A publication of the Kentucky Center for Public Service Journalism

UK grad Luke Reedy followed his dreams to Los Angeles; will see ‘Deception’ premiere in special way

By Whitney Harder
University of Kentucky

After graduating from the University of Kentucky in 2013, Luke Reedy took a chance to follow his dreams. He moved to Los Angeles without a job and knew only two people in the area.

Today, he works for Warner Bros. as a post-production coordinator.

Luke Reedy

“During my senior year, I applied to hundreds of jobs in LA and never received a response — someone told me the only way to get a job in LA is to move there,” said Reedy, who earned a media arts and studies degree from the College of Communication and Information.

“So I found a place, packed up my car and headed west.”

After two months working at a country club while job searching, he landed his first gig in the television industry. He went on to work on the shows “Claws” and “Rizzoli & Isles,” both on TNT, as well as the pilot for “Training Day,” a show that aired on CBS, and “ESPN Sport Science,” among others.

He’s met Ben Affleck and Jay Leno and worked with numerous stars, but he was most excited to work with Dean Norris and Bill Paxton.

“Working in post you get to be a part of the entire process. You get to see what the script becomes.”

His latest work was managing the post-production office for ABC’s new show “Deception,” starring Jack Cutmore-Scott as superstar magician Cameron Black who joins forces with the FBI.

Reedy worked with actors and agents to schedule automated dialogue replacement, which improves audio quality or changes dialogue; ensured production cuts were delivered on time; and helped the production crew in preparing dailies (the raw, unedited footage from the day’s shoot).

This weekend, he’ll be watching his hard work on the small screen as “Deception” premieres at 10 p.m. (9 p.m.
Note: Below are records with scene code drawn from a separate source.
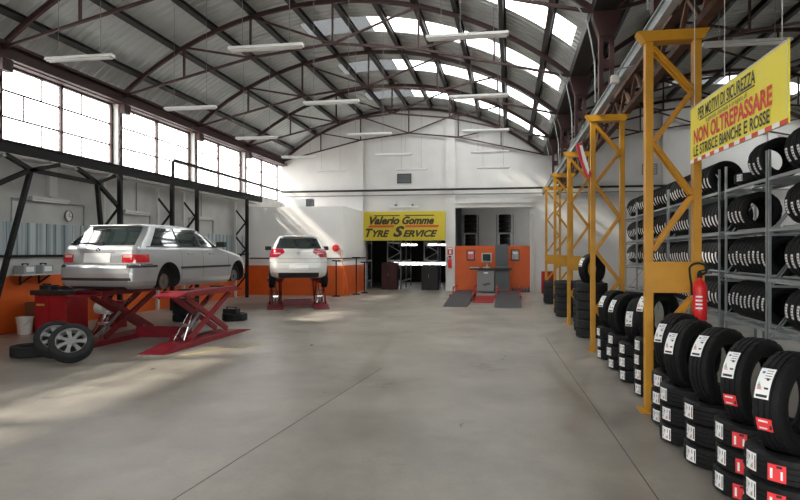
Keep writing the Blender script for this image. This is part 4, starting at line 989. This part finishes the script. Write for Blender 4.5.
for sg in (1, -1):
    S = lambda f: (lambda z: sg * f(z))
    for nm, ya0, ya1, yb0, yb1 in (('quarter_window', .50 if sg > 0 else .72, .84 if sg > 0 else 1.02, 1.36, 1.32), ('rear_door_window', 1.42, 1.38, 2.14, 2.06), ('front_door_window', 2.20, 2.13, 3.06, 2.44)):
        zb, zt = .985, 1.325; f0 = lambda z, a=ya0, b=ya1: ay(z, a + (b - a) * (z - zb) / (zt - zb)); f1 = lambda z, a=yb0, b=yb1: ay(z, a + (b - a) * (z - zb) / (zt - zb))
        E.patch(zb, zt, S(f0), S(f1), .004, 8, 10).build(nm, 'carglass', car, smooth=True, local=True)
    fr = E.patch(.965, .983, S(lambda z: ay(z, .40)), S(lambda z: ay(z, 3.12)), .005, 1, 30); fr.build('window_trim', 'plastic', car, local=True)
    E.patch(.985, 1.325, S(lambda z: ay(z, 1.365 - .05 * (z - .985))), S(lambda z: ay(z, 1.415 - .05 * (z - .985))), .003, 6, 2).build('pillar_trim', 'plastic', car, local=True)
    E.patch(.985, 1.325, S(lambda z: ay(z, 2.145 - .07 * (z - .985) * 3)), S(lambda z: ay(z, 2.2 - .07 * (z - .985) * 3)), .003, 6, 2).build('pillar_trim', 'plastic', car, local=True)
    lens = E.patch(.695, .835, S(lambda z: ax(z, .50)), S(lambda z: ay(z, .40)), .007, 6, 16).build('tail_lamp', 'lampred', car, smooth=True, local=True)
    E.patch(.78, .828, S(lambda z: ax(z, .52)), S(lambda z: ax(z, .68)), .010, 2, 8).build('clear_lens', 'lampclear', lens, smooth=True, local=True)
    E.patch(.605, .645, S(lambda z: ax(z, .62)), S(lambda z: ay(z, .62)), .010, 2, 16).build('bumper_strip', 'plastic', car, local=True)
    E.patch(.56, .60, S(lambda z: ay(z, 1.36)), S(lambda z: ay(z, 3.32)), .008, 2, 20).build('side_moulding', 'plastic', car, local=True)
    for yd in (1.40, 2.17, 3.24):
        E.patch(.36, .96, S(lambda z: ay(z, yd - .003)), S(lambda z: ay(z, yd + .003)), .0008, 10, 1).build('door_gap', 'wellblack', car, local=True)
    for yd in (1.62, 2.42):
        p = E.at(.845, sg * ay(.845, yd)); m = MB(); m.box(p.x - .02, p.x + .022, p.y - .0, p.y + .2, .83, .86); m.build('door_handle', 'silver', car, local=True, bevel=.006)
    m = MB(); x = sg * .86; m.box(x - .1, x + .1, 2.86, 2.98, .985, 1.10); m.bar((sg * .72, 2.95, 1.0), (sg * .82, 2.93, 1.02), .05, .04); m.build('wing_mirror', 'plastic', car, local=True, bevel=.03)
    for ya in (.985, 3.71):
        m = MB(); m.lathe([(0, 0), (.075, 0), (.075, .05), (.145, .05), (.145, .07), (.05, .07), (.05, .10), (0, .10)], 32); m.xf(M4.Translation((sg * .67, ya, .33)) @ M4.Rotation(rad(90 * sg), 4, 'Y')); m.build('brake_disc', 'disc', car, local=True)
E.patch(.375, .425, lambda z: -ax(z, .70), lambda z: ax(z, .70), .008, 2, 20).build('bumper_strip', 'plastic', car, local=True)
E.patch(.655, .668, lambda z: -ay(z, .5), lambda z: ay(z, .5), .001, 1, 40).build('tailgate_gap', 'wellblack', car, local=True)
E.patch(.225, .27, lambda z: -ax(z, .55), lambda z: ax(z, .55), .004, 1, 12).build('lower_valance', 'plastic', car, local=True)
E.patch(.69, .86, lambda z: -ax(z, .27), lambda z: ax(z, .27), .006, 3, 10).build('number_plate', 'label', car, local=True)
E.patch(.87, .888, lambda z: -ax(z, .33), lambda z: ax(z, .33), .012, 1, 10).build('handle_strip', 'silver', car, local=True)
m = MB(); m.lathe([(0, 0), (.041, 0), (.041, .008), (0, .008)], 24, mi=0)
for k in range(4):
    a0 = pi / 2 * k; m.add([(0, 0, .0095)] + [(.026 * cos(a0 + pi / 2 * q / 6), .026 * sin(a0 + pi / 2 * q / 6), .0095) for q in range(7)], [tuple(range(8))], 1 + k % 2)
p = E.at(.925, 0); m.xf(M4.Translation((0, p.y - .002, .925)) @ M4.Rotation(rad(90), 4, 'X')); m.build('emblem', ['black', 'emblue', 'label'], car, local=True)
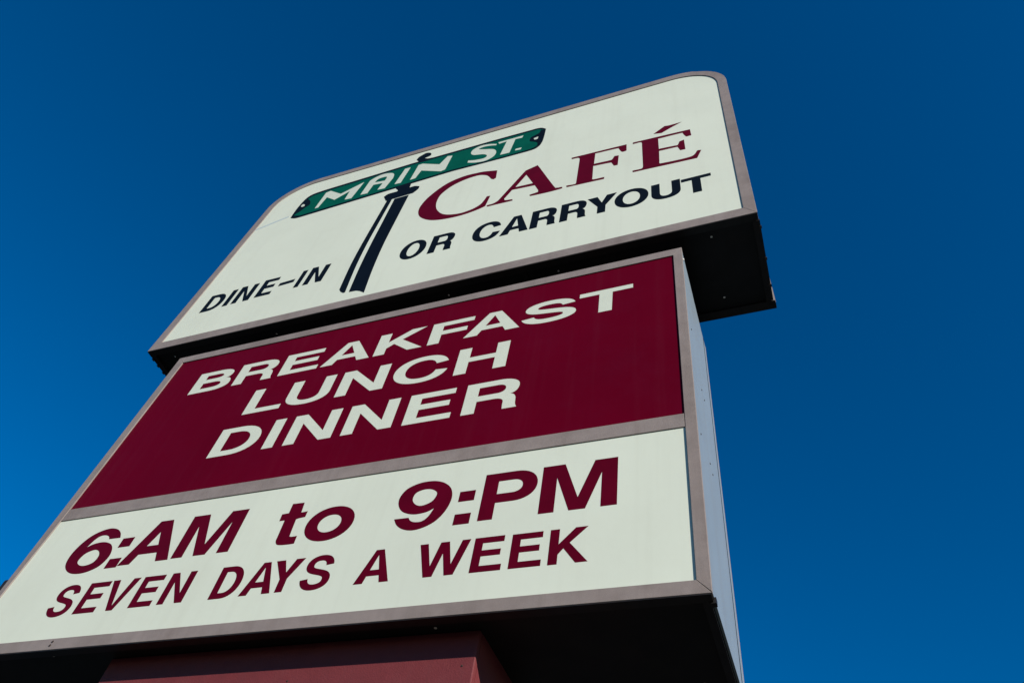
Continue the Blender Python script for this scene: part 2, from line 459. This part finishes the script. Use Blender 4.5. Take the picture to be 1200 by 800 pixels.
TR={
'serif_c':[[(1.4513,1.3186,1),(1.3647,1.3538,0),(1.3156,1.3622,0),(1.257,1.3677,0),(1.2058,1.3582,0),(1.1569,1.3369,0),(1.1162,1.301,0),(1.0796,1.2492,0),(1.0467,1.1848,0),(1.0293,1.1195,0),(1.0248,1.0657,0),(1.0341,1.0106,0),(1.0555,0.9594,0),(1.095,0.9115,0),(1.1449,0.8737,0),(1.2039,0.8506,0),(1.2637,0.8397,0),(1.3167,0.8371,0),(1.3676,0.8431,0),(1.4169,0.8567,0),(1.4533,0.8742,1),(1.4632,0.99,1),(1.4462,0.992,1),(1.4372,0.9498,0),(1.4242,0.9122,0),(1.3946,0.8837,0),(1.3541,0.8681,0),(1.3112,0.8639,0),(1.2554,0.8783,0),(1.2095,0.9049,0),(1.1731,0.9463,0),(1.1421,1.0052,0),(1.1254,1.069,0),(1.121,1.1325,0),(1.1276,1.1866,0),(1.1507,1.2327,0),(1.1807,1.2706,0),(1.2226,1.2993,0),(1.267,1.3165,0),(1.3133,1.3233,0),(1.347,1.3199,0),(1.3783,1.3024,0),(1.4066,1.2736,0),(1.4341,1.2194,1),(1.4493,1.2047,1),(1.4596,1.2145,1)]],
'serif_a':[[(1.705,1.2345,1),(1.8249,0.9082,0),(1.847,0.8722,0),(1.874,0.8669,1),(1.8771,0.8504,1),(1.805,0.8476,0),(1.7067,0.8562,1),(1.7037,0.8712,1),(1.7303,0.8764,0),(1.747,0.882,0),(1.7463,0.9048,1),(1.7189,0.977,1),(1.5886,0.9923,1),(1.5547,0.9037,1),(1.5657,0.8818,0),(1.6056,0.8715,1),(1.6089,0.8563,1),(1.5125,0.861,0),(1.4694,0.8617,1),(1.4656,0.8771,1),(1.4977,0.8786,0),(1.5218,0.8966,0),(1.5373,0.9317,0),(1.6403,1.2034,1)],[(1.6507,1.1448,1),(1.7052,1.008,1),(1.6034,1.0163,1)]],
'serif_f':[[(1.9026,1.2093,1),(1.905,1.1922,1),(1.9369,1.1891,0),(1.9495,1.1768,0),(1.9523,1.1514,1),(1.9519,0.876,1),(1.9447,0.859,0),(1.9005,0.8668,1),(1.9018,0.8501,1),(2.0953,0.8353,1),(2.0946,0.8542,1),(2.0497,0.8568,0),(2.0329,0.8641,0),(2.0318,0.8859,1),(2.0294,1.0264,1),(2.1212,1.0136,0),(2.1328,0.9985,0),(2.1438,0.963,1),(2.1598,0.9597,1),(2.1628,1.0761,1),(2.143,1.0805,1),(2.1342,1.0509,0),(2.1204,1.0407,0),(2.0322,1.05,1),(2.0334,1.1839,1),(2.1509,1.1754,0),(2.1656,1.1615,0),(2.1747,1.1317,0),(2.1853,1.111,0),(2.2033,1.1131,1),(2.204,1.1929,1)]],
'serif_e':[[(2.2394,1.1935,1),(2.2389,1.1753,1),(2.2762,1.1744,0),(2.2875,1.1612,0),(2.2885,1.1365,1),(2.2926,0.8618,1),(2.2836,0.8398,0),(2.2398,0.8426,1),(2.2398,0.8265,1),(2.5489,0.8024,1),(2.5714,0.8813,1),(2.5565,0.8858,1),(2.5361,0.8417,0),(2.5027,0.8316,0),(2.4417,0.8349,0),(2.3853,0.8424,0),(2.3699,0.8494,0),(2.3695,0.8774,1),(2.3705,0.999,1),(2.4582,0.9923,0),(2.4682,0.9803,0),(2.477,0.9415,1),(2.4987,0.9378,1),(2.4971,1.0585,1),(2.4775,1.0484,1),(2.4668,1.0107,0),(2.4483,1.0122,0),(2.37,1.0235,1),(2.3689,1.1571,1),(2.4863,1.153,0),(2.4993,1.1397,0),(2.5038,1.1209,0),(2.5131,1.0906,1),(2.5354,1.0891,1),(2.5343,1.1681,1)]],
'accent':[[(2.3491,1.2358,1),(2.4094,1.3033,1),(2.4307,1.2955,1),(2.4972,1.2986,1),(2.4409,1.2627,1),(2.3893,1.2224,1)]],
'plate':[[(0.007,1.46,1),(-0.0004,1.5897,0),(0.0085,1.7086,0),(0.0254,1.7592,0),(0.0614,1.7847,0),(0.1396,1.7972,1),(0.7836,1.8319,1),(1.414,1.8295,1),(1.6007,1.8239,1),(1.6341,1.8239,0),(1.6687,1.8103,0),(1.6996,1.7716,1),(1.6988,1.6013,0),(1.6874,1.526,1),(1.6609,1.4909,0),(1.6121,1.4831,1),(1.4661,1.484,1),(1.1349,1.4968,1),(0.6228,1.4655,1),(0.0904,1.43,1),(0.0484,1.4348,0),(0.007,1.46,1)]],
'green':[[(0.0169,1.4866,1),(0.0153,1.5755,0),(0.024,1.6853,0),(0.0434,1.7291,0),(0.0784,1.7548,0),(0.156,1.7662,1),(0.7937,1.803,1),(1.4179,1.8035,1),(1.6064,1.7991,1),(1.6423,1.8,0),(1.6775,1.7791,0),(1.6882,1.7605,1),(1.6871,1.6171,0),(1.6762,1.5512,1),(1.6529,1.5149,0),(1.6067,1.5052,1),(1.462,1.5038,1),(1.1282,1.5204,1),(0.6128,1.4899,1),(0.0771,1.4575,1)]],
'patchl':[[(0.0171,1.4876,1),(0.0153,1.5755,0),(0.0241,1.6753,0),(0.0379,1.7131,1),(0.0738,1.6664,0),(0.0938,1.6065,0),(0.0738,1.5755,0),(0.0526,1.5324,1)]],
'dotl':[[(0.0222,1.6157,1),(0.0274,1.6412,0),(0.0483,1.6254,0),(0.0518,1.604,0),(0.0383,1.5988,0)]],
'patchr':[[(1.6678,1.7777,1),(1.6886,1.7616,1),(1.6876,1.6167,0),(1.6768,1.5508,1),(1.6657,1.5417,1),(1.6661,1.5758,0),(1.6423,1.6073,0),(1.612,1.6368,0),(1.6111,1.6902,0),(1.6356,1.7134,0),(1.6605,1.7337,0)]],
'dotr':[[(1.6335,1.6656,1),(1.6605,1.6748,1),(1.6588,1.6417,0),(1.6406,1.641,0)]],
'mM':[[(0.1689,1.5098,1),(0.169,1.7359,1),(0.2008,1.7472,1),(0.3144,1.6405,1),(0.4566,1.7348,1),(0.4355,1.511,1),(0.3844,1.5204,1),(0.3801,1.6449,1),(0.294,1.5656,1),(0.2074,1.6489,1),(0.1942,1.5102,1)]],
'mA':[[(0.4957,1.5279,1),(0.5015,1.7299,1),(0.5375,1.7657,0),(0.5875,1.782,0),(0.6483,1.7607,0),(0.6783,1.7234,0),(0.6884,1.6616,1),(0.6682,1.5247,1),(0.6154,1.5329,1),(0.6256,1.6239,1),(0.5538,1.6382,1),(0.5466,1.5211,1)],[(0.5519,1.6739,1),(0.5675,1.7191,0),(0.6169,1.7225,0),(0.6325,1.7037,0),(0.631,1.6569,1)]],
'mI':[[(0.731,1.547,1),(0.7455,1.7663,1),(0.7856,1.765,1),(0.7747,1.5419,1)]],
'mN':[[(0.8382,1.5467,1),(0.8422,1.7666,1),(0.8722,1.7679,1),(1.0101,1.6733,1),(1.0441,1.778,1),(1.0797,1.7636,1),(1.0733,1.559,1),(1.0471,1.5484,1),(0.8895,1.6538,1),(0.873,1.5511,1)]],
'mS':[[(1.3826,1.7477,1),(1.325,1.7829,0),(1.2656,1.7937,0),(1.2237,1.7657,0),(1.2157,1.7161,0),(1.2415,1.6702,0),(1.311,1.637,0),(1.3419,1.5997,0),(1.3301,1.5677,0),(1.2732,1.5751,0),(1.2196,1.5992,1),(1.2206,1.5687,1),(1.2771,1.5353,0),(1.3453,1.5191,0),(1.3908,1.5544,0),(1.3995,1.6154,0),(1.3728,1.6732,0),(1.3043,1.7164,0),(1.2619,1.7457,0),(1.2893,1.7611,0),(1.3338,1.7518,0),(1.3799,1.7295,1)]],
'mT':[[(1.3901,1.768,1),(1.5544,1.766,1),(1.5502,1.7333,1),(1.5057,1.7402,1),(1.4943,1.543,1),(1.4347,1.5484,1),(1.4492,1.7449,1),(1.3997,1.738,1)]],
'mD':[[(1.5303,1.5749,1),(1.5678,1.571,1),(1.5645,1.5446,1),(1.5287,1.5522,1)]],
'post':[[(0.7472,1.3124,1),(0.7807,1.3123,1),(0.7818,1.0296,0),(0.7837,0.7858,0),(0.7953,0.5436,0),(0.8201,0.2889,1),(0.8105,0.2856,1),(0.7889,0.304,1),(0.7728,0.3308,1),(0.7536,0.5762,0),(0.7476,0.802,0),(0.747,1.0466,0)]],
'post2':[[(0.7993,1.3099,1),(0.8941,1.312,1),(0.8972,1.0047,0),(0.9012,0.7327,0),(0.9163,0.4751,0),(0.94,0.2407,1),(0.9099,0.2654,1),(0.8845,0.2784,1),(0.8628,0.2797,1),(0.8428,0.2821,1),(0.8237,0.5225,0),(0.8124,0.7728,0),(0.8065,1.0289,0)]],
'cap':[[(0.7048,1.3859,1),(0.7266,1.4146,0),(0.7815,1.416,1),(0.7884,1.4286,0),(0.7645,1.4655,1),(0.7605,1.4797,1),(0.8631,1.4888,1),(0.8687,1.4238,1),(0.9025,1.4259,0),(0.9412,1.4018,1),(0.9413,1.3634,0),(0.9182,1.3224,1),(0.7407,1.3119,1)]],
'finial':[[(0.7992,1.8758,1),(0.8067,1.9134,0),(0.8266,1.9354,0),(0.8508,1.953,0),(0.8833,1.936,0),(0.8992,1.9073,0),(0.8989,1.8817,0),(0.8791,1.8687,0),(0.8613,1.8629,1),(0.8911,1.8402,0),(0.9256,1.8336,1),(0.9334,1.8007,1),(0.8374,1.8104,1)]],
't':[[(1.1098,-1.0974,1),(1.1553,-1.0987,1),(1.1597,-1.1414,1),(1.1835,-1.1392,1),(1.1828,-1.1634,1),(1.1597,-1.1657,0),(1.1509,-1.1688,1),(1.1547,-1.2315,0),(1.1584,-1.2383,0),(1.1678,-1.24,0),(1.1838,-1.2388,1),(1.1852,-1.2692,1),(1.1642,-1.2701,0),(1.1363,-1.2689,0),(1.1192,-1.2642,0),(1.1099,-1.2506,0),(1.1088,-1.2336,1),(1.1067,-1.1666,1),(1.0863,-1.1667,1),(1.0848,-1.138,1),(1.11,-1.1365,1)]],
'nine':[[(1.521,-1.2235,1),(1.5696,-1.2241,1),(1.5782,-1.2364,0),(1.5944,-1.2444,0),(1.6173,-1.2446,0),(1.6347,-1.2302,0),(1.6477,-1.1995,1),(1.6264,-1.2106,0),(1.5919,-1.2144,0),(1.5616,-1.2077,0),(1.5366,-1.1927,0),(1.5199,-1.1668,0),(1.5165,-1.1361,0),(1.5337,-1.1037,0),(1.5737,-1.086,0),(1.6178,-1.0848,0),(1.6531,-1.0954,0),(1.6813,-1.1171,0),(1.696,-1.1442,0),(1.6988,-1.1785,0),(1.6875,-1.2179,0),(1.6639,-1.2506,0),(1.6304,-1.2695,0),(1.5938,-1.2754,0),(1.5597,-1.2662,0),(1.5349,-1.2471,0)],[(1.5645,-1.1504,0),(1.5695,-1.1274,0),(1.5926,-1.1172,0),(1.6186,-1.119,0),(1.6397,-1.1317,0),(1.6445,-1.1463,0),(1.6357,-1.1683,0),(1.6153,-1.1798,0),(1.5943,-1.1815,0),(1.5751,-1.17,0)]],
'scratch':[[(-0.2706,1.4193,1),(-0.1384,1.4629,1),(-0.0216,1.5012,1),(-0.0142,1.4869,1),(-0.1309,1.4466,1),(-0.2623,1.3994,1)]]}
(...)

Central) Sunday, March 11.

“When the show airs we have already memorized every minor detail of the episode,” he said. “It’s always nice to see how people react to it.”

Once Reedy and the team deliver the episodes, they have about a week to wrap up the office, and then it’s time for a break.

“We work long hours so it’s good to take a break after you finish a show,” he said.

What’s next?

Possibly another show, possibly working on the next season of “Deception,” depending on if the show gets picked up and when. In the long run, Reedy aims to become a co-producer.